Russell, you’ve mentioned trying to be a bit more abstract and conceptualizing in different ways and not being so on-the-nose. In my writing work, I’ve felt the need to do so much myth-busting and fact-checking and providing an arsenal for people who want something different but are constantly being bombarded with propaganda that says something different is not possible.

I keep bringing up Octavia Butler and Toni Morrison because I love what they’ve been able to do with fiction. I’ve currently found myself in this place of, as a writer, feeling the need to be part of the pushback against the propaganda machine by being more straightforward with my work, but then wanting to trust the audience more and allow them to answer questions and ask those questions of each other.

hank willis thomas

Hank Willis Thomas, 20,923(2021), 2022. Courtesy of Jack Shainman Gallery.

Courtesy of the artist

HWT: I think different people have strengths in different areas. It’s not just right and wrong or good and bad. It’s such a multilayered, complex system that it’s almost impossible for anyone to address everything all at once or even to hear it and face it all at once, because at the end of the day, we are all part of the problems we’re attempting to address, and we’ve been conditioned to be that. To actually live in a free society, we need to envision it; we need to challenge the society that we have. We also need to look in the mirror and be as humane with ourselves as we should be with others. I don’t know about you all, but I know that I’m not as kind and good to myself as I deserve to be.

My goal is to be an old, free, happy Black man. However, destiny is already written, to a degree. I think about artists like Bob Marley who died at a relatively young age, but he is as alive or more alive now than he was as a terrestrial being.

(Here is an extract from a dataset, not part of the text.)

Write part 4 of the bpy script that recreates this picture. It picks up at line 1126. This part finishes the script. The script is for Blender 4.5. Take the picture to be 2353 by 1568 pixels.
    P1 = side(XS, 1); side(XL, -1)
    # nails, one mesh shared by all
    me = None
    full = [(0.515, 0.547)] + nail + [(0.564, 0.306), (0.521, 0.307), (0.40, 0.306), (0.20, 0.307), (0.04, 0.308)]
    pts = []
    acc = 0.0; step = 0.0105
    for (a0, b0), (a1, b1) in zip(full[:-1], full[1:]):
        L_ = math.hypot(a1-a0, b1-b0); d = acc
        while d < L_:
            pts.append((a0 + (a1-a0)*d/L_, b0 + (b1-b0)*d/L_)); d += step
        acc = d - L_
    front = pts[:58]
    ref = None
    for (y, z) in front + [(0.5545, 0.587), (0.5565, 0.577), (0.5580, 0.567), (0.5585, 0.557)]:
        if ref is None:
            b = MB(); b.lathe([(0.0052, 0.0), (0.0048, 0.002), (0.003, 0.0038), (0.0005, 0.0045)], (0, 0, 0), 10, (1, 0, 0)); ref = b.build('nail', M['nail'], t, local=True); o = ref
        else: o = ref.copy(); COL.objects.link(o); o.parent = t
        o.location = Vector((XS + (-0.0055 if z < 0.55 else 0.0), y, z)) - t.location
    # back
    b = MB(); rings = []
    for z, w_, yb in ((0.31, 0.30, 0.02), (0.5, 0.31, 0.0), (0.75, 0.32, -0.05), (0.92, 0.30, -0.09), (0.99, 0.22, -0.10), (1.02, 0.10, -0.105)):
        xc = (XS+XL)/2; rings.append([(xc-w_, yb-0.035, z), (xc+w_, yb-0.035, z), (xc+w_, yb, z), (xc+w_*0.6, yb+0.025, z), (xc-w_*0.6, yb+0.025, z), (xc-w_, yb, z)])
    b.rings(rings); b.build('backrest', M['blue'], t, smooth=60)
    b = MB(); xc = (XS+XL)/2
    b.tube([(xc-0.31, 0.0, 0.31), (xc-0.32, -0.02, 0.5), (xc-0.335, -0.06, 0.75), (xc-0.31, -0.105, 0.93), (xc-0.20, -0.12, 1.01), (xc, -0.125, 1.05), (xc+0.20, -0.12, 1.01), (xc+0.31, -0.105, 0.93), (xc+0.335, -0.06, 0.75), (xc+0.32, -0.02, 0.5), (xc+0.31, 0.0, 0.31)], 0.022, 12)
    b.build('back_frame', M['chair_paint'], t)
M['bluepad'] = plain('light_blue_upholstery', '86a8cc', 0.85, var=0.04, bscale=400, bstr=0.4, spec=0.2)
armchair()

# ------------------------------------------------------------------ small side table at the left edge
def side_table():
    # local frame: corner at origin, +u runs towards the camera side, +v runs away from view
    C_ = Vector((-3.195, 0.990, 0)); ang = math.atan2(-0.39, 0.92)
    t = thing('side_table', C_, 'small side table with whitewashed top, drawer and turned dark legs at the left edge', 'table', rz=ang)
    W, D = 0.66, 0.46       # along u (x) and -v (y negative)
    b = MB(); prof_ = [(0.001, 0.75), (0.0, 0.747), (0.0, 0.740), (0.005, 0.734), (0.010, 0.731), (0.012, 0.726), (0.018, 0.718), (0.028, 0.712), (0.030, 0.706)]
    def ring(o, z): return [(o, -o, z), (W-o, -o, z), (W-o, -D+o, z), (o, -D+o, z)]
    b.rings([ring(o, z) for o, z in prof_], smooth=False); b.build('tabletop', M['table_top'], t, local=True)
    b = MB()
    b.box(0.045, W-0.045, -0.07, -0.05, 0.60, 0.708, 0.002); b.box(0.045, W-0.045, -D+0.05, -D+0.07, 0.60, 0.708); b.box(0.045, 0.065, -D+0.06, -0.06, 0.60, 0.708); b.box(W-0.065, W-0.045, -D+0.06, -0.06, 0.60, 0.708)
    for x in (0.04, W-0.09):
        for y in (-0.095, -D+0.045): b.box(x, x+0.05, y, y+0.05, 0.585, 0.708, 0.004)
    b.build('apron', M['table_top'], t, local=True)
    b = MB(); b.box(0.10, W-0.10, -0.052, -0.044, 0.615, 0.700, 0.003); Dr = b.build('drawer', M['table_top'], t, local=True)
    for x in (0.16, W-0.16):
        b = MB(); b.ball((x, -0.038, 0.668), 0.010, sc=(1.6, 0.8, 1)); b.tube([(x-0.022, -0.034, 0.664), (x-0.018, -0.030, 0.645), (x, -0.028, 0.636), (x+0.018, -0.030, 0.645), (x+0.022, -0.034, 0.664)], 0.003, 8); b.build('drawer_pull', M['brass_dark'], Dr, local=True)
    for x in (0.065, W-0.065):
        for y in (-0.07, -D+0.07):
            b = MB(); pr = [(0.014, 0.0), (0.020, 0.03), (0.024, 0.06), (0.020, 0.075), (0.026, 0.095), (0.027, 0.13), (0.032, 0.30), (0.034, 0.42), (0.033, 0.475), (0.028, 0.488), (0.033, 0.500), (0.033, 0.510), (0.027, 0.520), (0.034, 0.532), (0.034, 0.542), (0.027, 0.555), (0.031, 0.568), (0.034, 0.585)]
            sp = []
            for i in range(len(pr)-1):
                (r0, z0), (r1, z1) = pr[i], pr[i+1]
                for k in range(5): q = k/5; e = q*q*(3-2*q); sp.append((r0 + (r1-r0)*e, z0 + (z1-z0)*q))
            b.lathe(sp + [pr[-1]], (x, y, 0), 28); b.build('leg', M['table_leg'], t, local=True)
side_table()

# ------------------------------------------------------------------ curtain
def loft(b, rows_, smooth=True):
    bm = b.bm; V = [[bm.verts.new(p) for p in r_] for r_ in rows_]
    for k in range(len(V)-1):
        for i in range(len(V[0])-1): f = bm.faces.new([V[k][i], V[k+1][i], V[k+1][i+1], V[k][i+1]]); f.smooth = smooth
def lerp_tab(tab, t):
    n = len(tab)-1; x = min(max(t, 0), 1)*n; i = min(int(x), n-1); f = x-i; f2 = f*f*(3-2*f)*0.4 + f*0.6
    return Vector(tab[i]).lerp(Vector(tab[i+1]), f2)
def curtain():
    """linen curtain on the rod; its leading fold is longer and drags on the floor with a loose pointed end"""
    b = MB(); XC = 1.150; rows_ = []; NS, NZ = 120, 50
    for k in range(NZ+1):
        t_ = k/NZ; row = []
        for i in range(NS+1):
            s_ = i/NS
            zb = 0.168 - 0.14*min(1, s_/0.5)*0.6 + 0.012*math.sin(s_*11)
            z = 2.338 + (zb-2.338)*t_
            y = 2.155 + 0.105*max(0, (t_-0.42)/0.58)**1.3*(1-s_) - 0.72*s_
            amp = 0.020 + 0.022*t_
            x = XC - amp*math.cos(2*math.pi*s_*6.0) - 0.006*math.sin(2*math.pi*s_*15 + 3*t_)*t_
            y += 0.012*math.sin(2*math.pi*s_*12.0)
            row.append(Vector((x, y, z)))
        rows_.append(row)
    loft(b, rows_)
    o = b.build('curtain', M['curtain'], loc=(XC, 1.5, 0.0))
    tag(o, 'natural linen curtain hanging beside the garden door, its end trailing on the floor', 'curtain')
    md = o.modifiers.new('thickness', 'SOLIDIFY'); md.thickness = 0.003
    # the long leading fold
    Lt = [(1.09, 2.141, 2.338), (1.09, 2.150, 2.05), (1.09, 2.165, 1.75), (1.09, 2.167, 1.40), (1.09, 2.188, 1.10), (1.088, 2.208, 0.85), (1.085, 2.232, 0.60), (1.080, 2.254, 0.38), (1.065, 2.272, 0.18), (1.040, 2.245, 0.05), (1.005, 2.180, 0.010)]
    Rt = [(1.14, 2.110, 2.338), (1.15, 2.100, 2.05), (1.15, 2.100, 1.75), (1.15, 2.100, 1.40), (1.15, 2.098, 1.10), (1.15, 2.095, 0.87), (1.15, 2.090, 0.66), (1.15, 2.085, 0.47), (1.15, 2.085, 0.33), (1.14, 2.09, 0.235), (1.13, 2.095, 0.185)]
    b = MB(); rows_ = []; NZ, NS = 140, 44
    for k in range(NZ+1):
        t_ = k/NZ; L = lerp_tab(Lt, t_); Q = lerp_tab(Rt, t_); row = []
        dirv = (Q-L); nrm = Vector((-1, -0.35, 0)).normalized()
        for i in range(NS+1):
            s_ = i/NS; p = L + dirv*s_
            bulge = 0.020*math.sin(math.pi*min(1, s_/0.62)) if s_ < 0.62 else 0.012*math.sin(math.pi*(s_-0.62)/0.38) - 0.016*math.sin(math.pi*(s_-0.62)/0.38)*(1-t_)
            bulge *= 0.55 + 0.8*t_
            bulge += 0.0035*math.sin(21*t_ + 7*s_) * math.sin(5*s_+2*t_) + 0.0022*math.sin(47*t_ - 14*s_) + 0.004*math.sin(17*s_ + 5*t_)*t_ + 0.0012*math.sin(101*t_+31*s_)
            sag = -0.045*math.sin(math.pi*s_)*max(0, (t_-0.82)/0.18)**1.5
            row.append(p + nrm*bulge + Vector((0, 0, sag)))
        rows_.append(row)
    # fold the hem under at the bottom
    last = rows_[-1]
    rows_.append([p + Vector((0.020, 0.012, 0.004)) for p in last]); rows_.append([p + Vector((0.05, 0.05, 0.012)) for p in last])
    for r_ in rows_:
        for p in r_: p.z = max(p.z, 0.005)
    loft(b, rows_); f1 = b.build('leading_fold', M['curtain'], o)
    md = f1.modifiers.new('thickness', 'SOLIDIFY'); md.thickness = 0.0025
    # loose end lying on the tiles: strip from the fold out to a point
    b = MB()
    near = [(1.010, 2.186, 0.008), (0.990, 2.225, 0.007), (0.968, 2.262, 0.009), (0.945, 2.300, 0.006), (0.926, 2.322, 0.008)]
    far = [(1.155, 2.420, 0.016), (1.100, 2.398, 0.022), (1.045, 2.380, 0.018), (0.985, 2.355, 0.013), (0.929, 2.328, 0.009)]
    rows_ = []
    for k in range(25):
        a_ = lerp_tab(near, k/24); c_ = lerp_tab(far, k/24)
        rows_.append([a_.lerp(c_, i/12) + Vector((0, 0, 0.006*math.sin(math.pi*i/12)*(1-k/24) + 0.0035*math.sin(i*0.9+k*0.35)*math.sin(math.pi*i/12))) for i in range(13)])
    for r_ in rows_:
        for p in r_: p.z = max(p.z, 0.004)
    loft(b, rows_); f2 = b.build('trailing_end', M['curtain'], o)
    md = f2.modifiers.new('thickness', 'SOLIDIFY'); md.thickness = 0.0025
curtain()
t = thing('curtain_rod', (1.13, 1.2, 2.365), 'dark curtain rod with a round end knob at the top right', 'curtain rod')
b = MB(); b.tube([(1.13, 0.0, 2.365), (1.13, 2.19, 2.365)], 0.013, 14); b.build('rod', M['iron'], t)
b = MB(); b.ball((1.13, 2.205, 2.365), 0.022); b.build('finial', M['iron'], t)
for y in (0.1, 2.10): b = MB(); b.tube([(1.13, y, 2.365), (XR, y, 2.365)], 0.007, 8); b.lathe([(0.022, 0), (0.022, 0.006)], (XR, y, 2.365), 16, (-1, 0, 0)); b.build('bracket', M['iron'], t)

“To actually live in a free society, we need to envision it; we need to challenge the society that we have.”
—Hank Willis Thomas

If I can paint to something that feels true to me at my core, it’s not always going to be everything I say. But as long as I can say things that I feel like are going to be in that infinite timeframe, I feel like I’m free. That’s the goal for me, to be free—not to serve a progressive or a conservative agenda, because that’s all another way of imprisonment, putting myself in a box. I evolve and continue to evolve. I go back to things that I didn’t agree with before. I feel like that is my responsibility as an organic being, and the fact that some kind of crazy people during the French Revolution came up with these left-wing, right-wing binaries while they were literally killing each other—I don’t want to be involved in that.